Há quem fique impressionado com as parecenças físicas entre Sérgio Praia, ali em palco, e o músico António Variações, que o ator interpreta na peça escrita e encenada por Vicente Alves do Ó, Variações, de António – mas não é com isso que os dois criadores se preocupam. “Não sou o António nem nunca vou ser, o mais importante para mim é celebrar quem ele foi”, diz Sérgio Praia. Para interpretar a personagem e este monólogo, inspirou-se na respiração de Variações, em tudo o que leu e ouviu sobre o músico, foi conhecer o lugar onde nasceu, viu-o vezes sem conta em fotografias e vídeos, tentou perceber como é que ele se construiu como artista mas também como homem, de onde veio a sua voz, de onde vieram as roupas, o que absorveu de Londres e de Nova Iorque. “Nada nele era plástico, nada era falso, por isso o adoramos tanto”, conclui.
A ideia desta peça partiu de Sérgio Praia, que tem outro projeto de um filme sobre António Variações que tarda a reunir as condições para ser feito. “Está a demorar e tinha que pôr este tema cá para fora”, conta o ator.
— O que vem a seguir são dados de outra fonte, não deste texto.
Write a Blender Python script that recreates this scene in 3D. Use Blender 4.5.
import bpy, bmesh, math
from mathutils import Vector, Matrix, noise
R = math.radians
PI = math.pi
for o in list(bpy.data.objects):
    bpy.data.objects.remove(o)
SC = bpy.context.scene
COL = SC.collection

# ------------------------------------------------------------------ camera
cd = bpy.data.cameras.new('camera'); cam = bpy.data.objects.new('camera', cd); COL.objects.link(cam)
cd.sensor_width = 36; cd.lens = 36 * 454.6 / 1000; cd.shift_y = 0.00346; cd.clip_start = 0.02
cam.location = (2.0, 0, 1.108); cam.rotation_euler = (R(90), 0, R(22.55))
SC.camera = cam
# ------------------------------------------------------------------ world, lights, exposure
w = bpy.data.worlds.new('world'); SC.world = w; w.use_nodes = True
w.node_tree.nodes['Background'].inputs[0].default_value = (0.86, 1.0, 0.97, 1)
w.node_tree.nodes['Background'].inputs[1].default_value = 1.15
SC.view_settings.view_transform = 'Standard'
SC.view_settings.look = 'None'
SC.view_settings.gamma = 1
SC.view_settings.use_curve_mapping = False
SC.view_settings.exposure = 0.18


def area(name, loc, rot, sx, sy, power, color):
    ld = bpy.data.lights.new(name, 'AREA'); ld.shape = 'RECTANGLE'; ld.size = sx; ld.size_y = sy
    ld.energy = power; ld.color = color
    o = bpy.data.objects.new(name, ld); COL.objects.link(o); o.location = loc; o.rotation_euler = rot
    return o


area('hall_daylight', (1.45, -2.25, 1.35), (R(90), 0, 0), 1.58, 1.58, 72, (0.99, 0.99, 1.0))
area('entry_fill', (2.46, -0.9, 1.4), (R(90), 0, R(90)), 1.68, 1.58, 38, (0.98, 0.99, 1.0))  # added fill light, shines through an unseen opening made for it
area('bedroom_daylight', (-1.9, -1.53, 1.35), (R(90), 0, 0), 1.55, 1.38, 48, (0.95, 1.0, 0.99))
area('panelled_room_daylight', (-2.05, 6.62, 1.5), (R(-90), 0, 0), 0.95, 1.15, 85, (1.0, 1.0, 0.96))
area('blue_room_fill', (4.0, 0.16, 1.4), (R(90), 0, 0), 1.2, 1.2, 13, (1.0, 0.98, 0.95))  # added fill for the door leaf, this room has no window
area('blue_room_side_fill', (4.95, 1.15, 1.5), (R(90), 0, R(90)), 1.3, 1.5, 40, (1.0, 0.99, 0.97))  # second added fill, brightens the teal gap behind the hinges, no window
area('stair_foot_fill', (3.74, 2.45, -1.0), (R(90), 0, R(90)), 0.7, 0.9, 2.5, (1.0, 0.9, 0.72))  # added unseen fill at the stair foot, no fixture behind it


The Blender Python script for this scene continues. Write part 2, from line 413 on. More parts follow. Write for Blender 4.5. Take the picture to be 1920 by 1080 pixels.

Convite feito a Vicente Alves do Ó (argumentista e realizador do filme Florbela, sobre Florbela Espanca) e os dois mergulharam ainda mais no universo do músico de uma pequena aldeia de Amares, chegado a Lisboa aos 12 anos, para trabalhar. “Eu, o Sérgio e o António somos uma trindade”, diz Vicente Alves do Ó, sublinhando o que os liga aos três: “Nascemos em lugares pequenos e viemos para a cidade, determinados a cumprir os nossos sonhos, focados e sem vacilar nem desistir”.
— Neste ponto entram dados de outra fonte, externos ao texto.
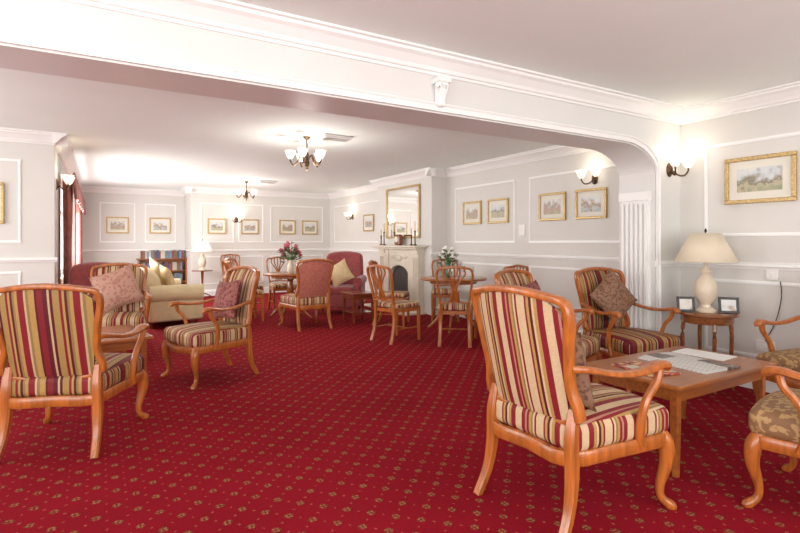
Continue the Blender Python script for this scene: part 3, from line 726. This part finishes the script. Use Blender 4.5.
for y,k,l in ((6.48,4,'village lane'),(5.86,1,'riverside'),(4.79,5,'cottage garden'),(4.17,2,'harbour')):
    picture((5.197,y,1.72),'x',.46,.37,k,'gilt-framed %s watercolour on panelled wall'%l)
picture((5.197,10.15,1.68),'x',.5,.38,3,'gilt-framed watercolour beyond the fireplace')
for x,k,l in ((2.36,0,'meadow'),(3.12,3,'boats'),(4.05,4,'street'),(4.64,1,'woodland')):
    picture((x,12.397,1.62),'y',.42,.36,k,'small gilt-framed %s picture on end wall'%l)
for x,k,l in ((.36,5,'farm'),(1.25,2,'seaside')): picture((x,13.397,1.64),'y',.46,.38,k,'small gilt-framed %s picture on alcove wall'%l)
picture((-1.13,7.097,1.68),'y',.44,.46,3,'gilt-framed watercolour in wall panel')
# ---- lights
def plight(loc,p,col=(1,.88,.72),r=.05):
    l=D.lights.new('bulb','POINT'); l.energy=p; l.color=col; l.shadow_soft_size=r; o=D.objects.new('bulb',l); COL.objects.link(o); o.location=loc; return o
SH=[(.018,0),(.03,.012),(.045,.035),(.055,.065),(.068,.095),(.064,.095),(.05,.065),(.04,.035),(.02,.015)]
def sconce(loc,rot,label,p=6):
    e=top('wall_sconce',label,'wall light',loc,rot,'twin-arm wall sconces')   # local facing +X
    G().lathe([(.001,0),(.045,0),(.045,.008),(.03,.018),(.015,.03),(.001,.032)],seg=20).xf(Matrix.Scale(1.5,4,(0,0,1))@Matrix.Rotation(rad(90),4,'Y')).obj('backplate',M_BRONZE,e)
    for sg in (1,-1):
        G().tube([(.02,0,0),(.06,.03*sg,-.05),(.10,.07*sg,-.06),(.12,.10*sg,-.02),(.12,.105*sg,.01)],.008,seg=6,n=4).obj('arm',M_BRONZE,e)
        g=G().lathe(SH,(.12,.105*sg,.01),18); g.obj('lamp_shade',M_GLOW,e)
    a=rad(rot); plight((loc[0]+.14*math.cos(a),loc[1]+.14*math.sin(a),loc[2]+.18),p)
sconce((4.62,2.829,1.93),-90,'bronze wall sconce with two glass shades beside opening',.6)
sconce((5.199,4.12,2.02),180,'bronze wall sconce with glass shades near fluted pilaster',.6)
sconce((-.449,7.42,1.95),0,'bronze wall sconce with two glass shades near curtains',.8)
sconce((2.80,12.399,1.78),-90,'bronze wall sconce on the end wall',.9)
sconce((5.199,11.0,1.85),180,'bronze wall sconce beyond the chimney breast',.9)
def chandelier(loc,label,p):
    e=top('chandelier',label,'chandelier',loc,20,'bronze chandeliers'); e.scale=(.92,.92,1)
    G().lathe([(.001,0),(.05,0),(.05,-.01),(.02,-.035),(.008,-.04),(.008,-.17),(.02,-.19),(.03,-.22),(.015,-.26),(.035,-.30),(.03,-.34),(.012,-.37),(.016,-.39),(.001,-.41)],seg=16).obj('stem',M_BRONZE,e)
    for k in range(5):
        a=k*2*math.pi/5; c,s_=math.cos(a),math.sin(a)
        G().tube([(c*.02,s_*.02,-.28),(c*.07,s_*.07,-.22),(c*.12,s_*.12,-.30),(c*.17,s_*.17,-.34),(c*.21,s_*.21,-.29),(c*.21,s_*.21,-.27)],.009,seg=6,n=4).obj('arm',M_BRONZE,e)
        G().lathe(SH,(c*.21,s_*.21,-.27),16).obj('lamp_shade',M_GLOW,e)
    plight((loc[0],loc[1],loc[2]-.50),p,(1,.95,.88),.15)
chandelier((2.12,5.76,2.5),'bronze five-arm chandelier with glass shades on ceiling',14)
chandelier((2.60,10.6,2.5),'bronze five-arm chandelier above far seating',13)
M_VENT=mat('vent_grey',(.45,.44,.42),.5)
for x,y in ((2.40,5.55),(2.95,10.3)):
    e=top('ceiling_vent','white rectangular ceiling air vent','vent',(x,y,2.5),0,'ceiling vents')
    G().rbox((0,0,-.02),(.18,.09,.02),.012).obj('housing',M_PLAST,e,weld=True)
    g=G()
    for i in range(5): g.box(-.15,.15,-.065+i*.028,-.055+i*.028,-.046,-.038)
    g.obj('slats',M_VENT,e,smooth=False)
# corbel on beam
e=top('plaster_corbel','small white plaster acanthus corbel on beam','corbel',(1.97,2.829,2.25)); e.scale=(.78,.9,.78)
G().rbox((0,-.05,.10),(.065,.055,.022),.01).obj('cap',M_TRIM,e,weld=True)
g=G().rbox((0,-.03,-.02),(.042,.03,.10),.02)
for k in (-1,0,1): g.tube([(.03*k,-.07,.08),(.028*k,-.085,.03),(.02*k,-.065,-.03),(.008*k,-.04,-.11)],[(.018,.014),(.019,.014),(.015,.013),(.009,.012)],seg=8,n=3)
for sg in (-1,1): g.ball((.05*sg,-.055,.055),(.02,.026,.026)); 
g.obj('acanthus',M_TRIM,e)
# switches, sockets, thermostat
def plate(loc,axis,w,h,label,name='wall_switch'):
    e=top(name,label,'switch',loc,0 if axis=='y' else -90)
    G().rbox((0,-.006,0),(w/2,.006,h/2),.004).obj('plate',M_PLAST,e,weld=True); G().rbox((0,-.014,0),(.01,.004,.016),.002).obj('rocker',M_PLAST,e,weld=True)
plate((5.199,5.36,1.42),'x',.12,.16,'white thermostat box on panelled wall','thermostat')
plate((4.799,2.05,.98),'x',.09,.09,'white switch plate below wall picture'); plate((4.799,2.1,.38),'x',.15,.09,'white double socket near floor','wall_socket')
plate((5.199,4.3,.36),'x',.15,.09,'white double socket on panelled wall','wall_socket')
o=G().tube([(4.785,1.99,.93),(4.78,1.98,.8),(4.78,2.02,.6),(4.785,2.1,.42)],.004,seg=6,n=4).obj('power_cable',M_BLACK); tag(o,'thin dark cable hanging down panelled wall','cable')
# ---- curtains
def curtain(y0,y1,z0,z1,label):
    n=int((y1-y0)/.02); vs=[];fs=[]; m=10
    for j in range(m+1):
        z=z0+(z1-z0)*j/m; k=1-.35*math.exp(-((z-1.15)/.25)**2)
        for i in range(n+1):
            t=i/n; y=y0+(y1-y0)*t*k; vs.append((-.36+.035*math.sin(i*.75)+.012*math.sin(i*.31+z),y,z))
    for j in range(m):
        for i in range(n):
            a=j*(n+1)+i; fs.append((a,a+1,a+n+2,a+n+1))
    o=G().add(vs,fs).obj('curtain',M_CURT); md=o.modifiers.new('s','SOLIDIFY'); md.thickness=.01; tag(o,label,'curtain','window curtains')
curtain(7.75,8.5,.12,2.12,'dull red pleated curtain tied beside window'); curtain(12.0,13.1,.12,2.12,'dull red pleated curtain at window end')
vs=[];fs=[]; n=180
for i in range(n+1):
    y=7.72+5.42*i/n; x=-.28+.012*math.sin(i*.9); zb3=1.92-.09*abs(math.sin(i/n*math.pi*6)); vs+=[(x,y,2.14),(x+.01,y,zb3)]
for i in range(n): fs.append((2*i,2*i+1,2*i+3,2*i+2))
o=G().add(vs,fs).obj('curtain_valance',M_CURT); md=o.modifiers.new('s','SOLIDIFY'); md.thickness=.01; tag(o,'dull red scalloped valance above window','valance')
# ---------------------------------------------------------------- lighting
def area(loc,rot,sx,sy,p,col=(1,.99,.98)):
    l=D.lights.new('daylight_and_fill','AREA'); l.shape='RECTANGLE'; l.size=sx; l.size_y=sy; l.energy=p; l.color=col  # daylight at the far window, added fill at the west and south ones
    o=D.objects.new('daylight_and_fill',l); COL.objects.link(o); o.location=loc; o.rotation_euler=[rad(a) for a in rot]
area((-3.42,0,1.35),(0,-112,0),1.9,3.7,60)  # fill at the added near west window, tilted up to the ceiling
area((-3.42,5.0,1.35),(0,-105,0),1.9,2.6,44)  # added fill for the far room, from its unseen west window
area((-1.4,-2.5,1.35),(118,0,0),2.3,1.9,58)  # added fill behind the camera, aimed up to brighten the ceiling
area((2.2,-2.5,1.35),(130,0,0),3.1,1.9,56)  # second added fill on the south side, aimed higher still
area((-.44,10.4,1.30),(0,-86,0),1.05,4.2,62)
w=D.worlds.new('sky'); S.world=w; w.use_nodes=True; w.node_tree.nodes['Background'].inputs[0].default_value=(1,1,.99,1); w.node_tree.nodes['Background'].inputs[1].default_value=.6
S.view_settings.view_transform='Standard'
S.view_settings.exposure=1.08
cam=D.cameras.new('camera'); co=D.objects.new('camera',cam); COL.objects.link(co); S.camera=co
co.location=(0,0,1.25); co.rotation_euler=(rad(90),0,rad(-30.6)); cam.sensor_width=36; cam.lens=36*508/800; cam.shift_y=-.0306; cam.clip_start=.05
Em cena, o dia em que António Variações deu um concerto no Coliseu, fazendo a primeira parte de Amália, que o músico considerava a ser a sua inspiração para cantar. “Deve ter sido um momento em que imensa coisa lhe passou pela cabeça”, nota Alves do Ó, que encontrou assim o mote para a peça. Ator e encenador sabem que não é tarefa fácil este Variações, de António, mas estão dispostos a enfrentar as ideias feitas que todos temos com as suas próprias ideias. Por isso, ao palco, sobe um homem humilde, “capaz de comer o atum de uma lata”, mas também alguém que tem dentro “um cavalo que não o deixava parar nunca”, sublinham. Um homem frágil, por vezes, mas muito sólido, apontam, capaz de cumprir o sonho de ser músico, apesar das dificuldades e dos preconceitos com que teve que lidar. Aqui o vemos, exposto, sozinho no palco, em confissão quase.
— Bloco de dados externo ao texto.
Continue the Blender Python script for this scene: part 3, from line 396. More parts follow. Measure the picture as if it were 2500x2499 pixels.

Variações, de António > Sala Mário Viegas > Teatro Municipal São Luiz > R. António Maria Cardoso, 38, Lisboa > T. 21 325 7650 > 24 jun-10 jul, qua-sáb 22h, dom 17h30 > €5 a €12
Também no Teatro São Luiz, mas no Jardim de Inverno, estará André Murraças com duas propostas A Propósito de António Variações: a instalação cenográfica António Lisboa-Nova Iorque (1-10 jul, qua-dom 18h-20h, grátis) descrita como “uma caixa mágica” onde o espectador pode entrar; e duas noites de danceteria a evocar os anos 80 com os atores Cláudia Jardim e Francisco Goulão e o dj Andy Punch (2 e 9 jul, sáb 23h30, grátis).